DIRECTIVE: Copy every line of the data exactly, leaving nothing out.

DATA LINES:
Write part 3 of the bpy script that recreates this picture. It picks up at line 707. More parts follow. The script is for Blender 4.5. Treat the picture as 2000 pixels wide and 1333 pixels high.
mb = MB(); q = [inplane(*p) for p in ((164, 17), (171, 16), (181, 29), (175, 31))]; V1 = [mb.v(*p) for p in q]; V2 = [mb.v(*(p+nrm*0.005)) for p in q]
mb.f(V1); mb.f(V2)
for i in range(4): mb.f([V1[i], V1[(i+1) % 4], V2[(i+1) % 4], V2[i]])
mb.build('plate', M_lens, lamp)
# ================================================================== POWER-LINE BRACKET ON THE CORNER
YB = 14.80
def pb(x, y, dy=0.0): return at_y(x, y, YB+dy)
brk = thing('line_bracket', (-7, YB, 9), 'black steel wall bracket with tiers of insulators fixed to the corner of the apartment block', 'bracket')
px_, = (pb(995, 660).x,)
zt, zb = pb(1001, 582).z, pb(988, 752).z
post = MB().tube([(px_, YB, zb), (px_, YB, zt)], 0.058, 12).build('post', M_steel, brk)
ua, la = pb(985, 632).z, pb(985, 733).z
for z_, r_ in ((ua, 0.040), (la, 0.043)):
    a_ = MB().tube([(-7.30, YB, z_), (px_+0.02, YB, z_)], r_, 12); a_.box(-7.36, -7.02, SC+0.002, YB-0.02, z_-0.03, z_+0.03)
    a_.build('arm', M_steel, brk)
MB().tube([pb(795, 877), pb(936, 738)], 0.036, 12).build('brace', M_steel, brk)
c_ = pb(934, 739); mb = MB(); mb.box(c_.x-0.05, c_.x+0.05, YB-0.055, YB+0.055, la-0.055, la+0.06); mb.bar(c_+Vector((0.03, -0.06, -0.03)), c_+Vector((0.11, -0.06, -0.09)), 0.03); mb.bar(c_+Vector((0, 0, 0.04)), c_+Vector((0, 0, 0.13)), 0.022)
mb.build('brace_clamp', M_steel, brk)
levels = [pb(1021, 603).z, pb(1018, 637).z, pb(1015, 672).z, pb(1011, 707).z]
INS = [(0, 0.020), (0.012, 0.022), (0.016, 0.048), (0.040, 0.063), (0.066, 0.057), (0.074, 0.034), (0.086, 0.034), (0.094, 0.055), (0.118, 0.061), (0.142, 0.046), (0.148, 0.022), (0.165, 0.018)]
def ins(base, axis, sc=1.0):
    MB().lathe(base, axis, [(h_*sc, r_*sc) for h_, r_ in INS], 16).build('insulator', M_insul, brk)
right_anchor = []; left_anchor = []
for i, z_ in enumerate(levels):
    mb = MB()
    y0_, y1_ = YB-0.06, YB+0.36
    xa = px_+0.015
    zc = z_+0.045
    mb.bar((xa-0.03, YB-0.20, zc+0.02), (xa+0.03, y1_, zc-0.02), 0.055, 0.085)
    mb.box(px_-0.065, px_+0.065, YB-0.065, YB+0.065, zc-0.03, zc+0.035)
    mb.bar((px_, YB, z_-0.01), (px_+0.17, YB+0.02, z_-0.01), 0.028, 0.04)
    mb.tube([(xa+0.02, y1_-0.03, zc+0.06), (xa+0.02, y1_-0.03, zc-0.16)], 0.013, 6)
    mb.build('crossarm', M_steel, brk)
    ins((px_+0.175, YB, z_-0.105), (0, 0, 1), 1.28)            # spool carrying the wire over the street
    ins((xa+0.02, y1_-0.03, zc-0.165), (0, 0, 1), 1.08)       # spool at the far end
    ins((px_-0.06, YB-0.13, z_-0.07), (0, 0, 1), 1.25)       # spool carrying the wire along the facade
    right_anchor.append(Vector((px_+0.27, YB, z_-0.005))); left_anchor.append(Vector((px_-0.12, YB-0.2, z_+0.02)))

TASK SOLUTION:
Write part 3 of the bpy script that recreates this picture. It picks up at line 707. More parts follow. The script is for Blender 4.5. Treat the picture as 2000 pixels wide and 1333 pixels high.
mb = MB(); q = [inplane(*p) for p in ((164, 17), (171, 16), (181, 29), (175, 31))]; V1 = [mb.v(*p) for p in q]; V2 = [mb.v(*(p+nrm*0.005)) for p in q]
mb.f(V1); mb.f(V2)
for i in range(4): mb.f([V1[i], V1[(i+1) % 4], V2[(i+1) % 4], V2[i]])
mb.build('plate', M_lens, lamp)
# ================================================================== POWER-LINE BRACKET ON THE CORNER
YB = 14.80
def pb(x, y, dy=0.0): return at_y(x, y, YB+dy)
brk = thing('line_bracket', (-7, YB, 9), 'black steel wall bracket with tiers of insulators fixed to the corner of the apartment block', 'bracket')
px_, = (pb(995, 660).x,)
zt, zb = pb(1001, 582).z, pb(988, 752).z
post = MB().tube([(px_, YB, zb), (px_, YB, zt)], 0.058, 12).build('post', M_steel, brk)
ua, la = pb(985, 632).z, pb(985, 733).z
for z_, r_ in ((ua, 0.040), (la, 0.043)):
    a_ = MB().tube([(-7.30, YB, z_), (px_+0.02, YB, z_)], r_, 12); a_.box(-7.36, -7.02, SC+0.002, YB-0.02, z_-0.03, z_+0.03)
    a_.build('arm', M_steel, brk)
MB().tube([pb(795, 877), pb(936, 738)], 0.036, 12).build('brace', M_steel, brk)
c_ = pb(934, 739); mb = MB(); mb.box(c_.x-0.05, c_.x+0.05, YB-0.055, YB+0.055, la-0.055, la+0.06); mb.bar(c_+Vector((0.03, -0.06, -0.03)), c_+Vector((0.11, -0.06, -0.09)), 0.03); mb.bar(c_+Vector((0, 0, 0.04)), c_+Vector((0, 0, 0.13)), 0.022)
mb.build('brace_clamp', M_steel, brk)
levels = [pb(1021, 603).z, pb(1018, 637).z, pb(1015, 672).z, pb(1011, 707).z]
INS = [(0, 0.020), (0.012, 0.022), (0.016, 0.048), (0.040, 0.063), (0.066, 0.057), (0.074, 0.034), (0.086, 0.034), (0.094, 0.055), (0.118, 0.061), (0.142, 0.046), (0.148, 0.022), (0.165, 0.018)]
def ins(base, axis, sc=1.0):
    MB().lathe(base, axis, [(h_*sc, r_*sc) for h_, r_ in INS], 16).build('insulator', M_insul, brk)
right_anchor = []; left_anchor = []
for i, z_ in enumerate(levels):
    mb = MB()
    y0_, y1_ = YB-0.06, YB+0.36
    xa = px_+0.015
    zc = z_+0.045
    mb.bar((xa-0.03, YB-0.20, zc+0.02), (xa+0.03, y1_, zc-0.02), 0.055, 0.085)
    mb.box(px_-0.065, px_+0.065, YB-0.065, YB+0.065, zc-0.03, zc+0.035)
    mb.bar((px_, YB, z_-0.01), (px_+0.17, YB+0.02, z_-0.01), 0.028, 0.04)
    mb.tube([(xa+0.02, y1_-0.03, zc+0.06), (xa+0.02, y1_-0.03, zc-0.16)], 0.013, 6)
    mb.build('crossarm', M_steel, brk)
    ins((px_+0.175, YB, z_-0.105), (0, 0, 1), 1.28)            # spool carrying the wire over the street
    ins((xa+0.02, y1_-0.03, zc-0.165), (0, 0, 1), 1.08)       # spool at the far end
    ins((px_-0.06, YB-0.13, z_-0.07), (0, 0, 1), 1.25)       # spool carrying the wire along the facade
    right_anchor.append(Vector((px_+0.27, YB, z_-0.005))); left_anchor.append(Vector((px_-0.12, YB-0.2, z_+0.02)))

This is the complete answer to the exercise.